NORTHFIELD — It might not look like it, but there are always signs of life in the winter woods. It just might take trained eyes are to see them.
A few families showed up at the Northfield Mountain Recreation and Environmental Center Saturday for a lesson on tracking animals in the winter with educator Kathy Richards. In about an hour and a half, she pointed out signs of squirrels, deer and woodpeckers.
Before putting on some snowshoes and heading out into the mountain’s icy network of trails, Richards debriefed everyone on the most important thing to look for: footprints.
There are four different types of footprints to look for in the snow, she said. There’s the “perfect walker” footprints, made by medium or tall animals with long legs, like coyotes and foxes. With a “perfect walker” gait, an animal’s hind paws step into the same spot where their front paws were a moment before. Richards had a graphic drawn up: _ – _ – _
“Hopper” footprints are created by animals with long hind legs, like squirrels, and look like this: : = : = : =
There are also “waddler” footprints, left by round-bodied animals like skunks, beavers and raccoons, which look like “perfect walker” footprints, except with small steps in between the longer prints. And there’s “bounder” footprints, from animals with short legs and long thin bodies, like weasels or otters: :: :: :: ::
“We’re most likely to see perfect-walker or hopper tracks,” Richards said.
She was right — only a short distance into the group’s walk, there were some “perfect walker” tracks. Only these weren’t so perfect, indicating the animal was lazily walking, probably a dog out on a leisurely walk, rather than the truly perfect footprints of a coyote or fox, determined in its stride and hunting for food.
But just a bit further along, a hopper trail, just as Richards had described, with even the imprints of the animal’s toes visible in the snow.
“What do you think this might be?” she asked, following the set of footprints.
It took a few guesses, but the tracks led straight to a tree and disappeared, prompting Casey Hanna, 6, to exclaim, “A squirrel!”
The lesson was part of the Winter Wildlife Detective program, and Richards said she has given it once a year for the last few years.
“It gets the families out, gets the kids to see the tracks,” Richards said.
There were other lessons on the winter wilderness given. Branches slightly snapped at the end could be from a foraging deer, or scrapes on the bark of a tree could be from a buck ready to shed its antlers.
At one point, the group came across a tree that looked rather out of place in the white and gray landscape.
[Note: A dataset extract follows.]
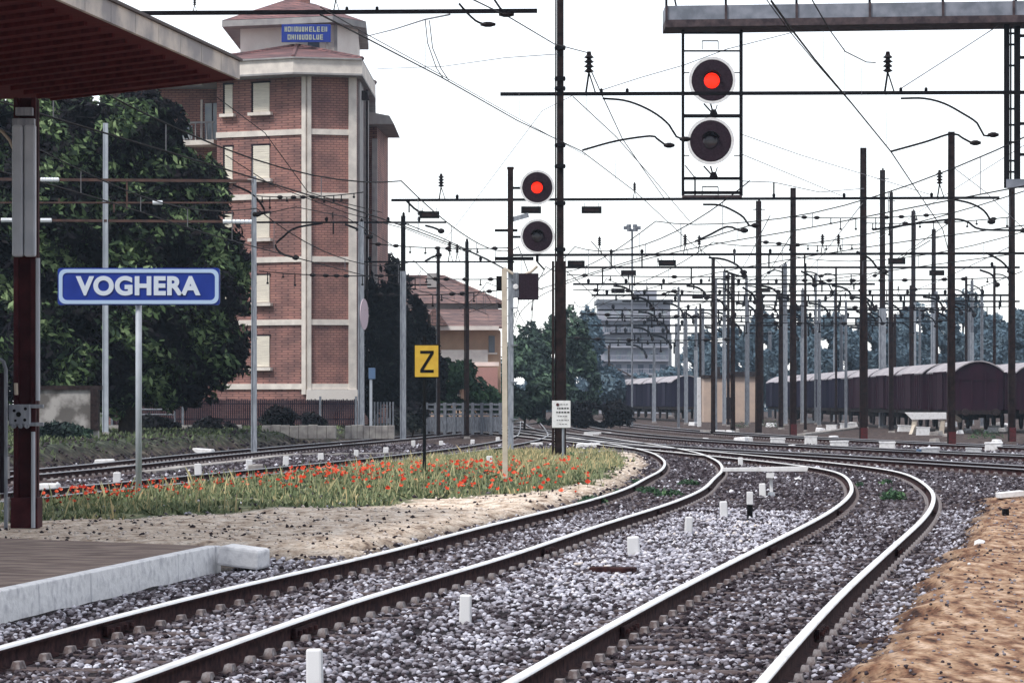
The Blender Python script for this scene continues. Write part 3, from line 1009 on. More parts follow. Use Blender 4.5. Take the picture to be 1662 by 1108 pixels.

“It’s a cucumber,” said Noah Capponcelli, 7, there with his mother, Kelly.
It did, in fact, look somewhat like a cucumber with branches. The tree was kelly green, slender and smooth, with hardly any texture on its bark.
“This is a striped maple,” Richards explained. “This tree is green, because even though it’s in the winter, it can take in sunlight.”
Further along the trail, streaks of dried sap ran down the trunk of a large maple tree. Richards directed the hikers to follow the streaks with their eyes, all the way up until — sure enough — a gaping hole made by a pileated woodpecker, the source of the running sap.
Oftentimes the sap will stain the snow at the foot of the tree, Richards said, another clue that a woodpecker has been there.
The pileated woodpecker is the largest woodpecker on earth — maybe the second largest, if the ivory-billed woodpecker is still lurking in the forests of the southeastern U.S., not quite extinct.
And it’s right here in New England, leaving signs that become lessons of the forest.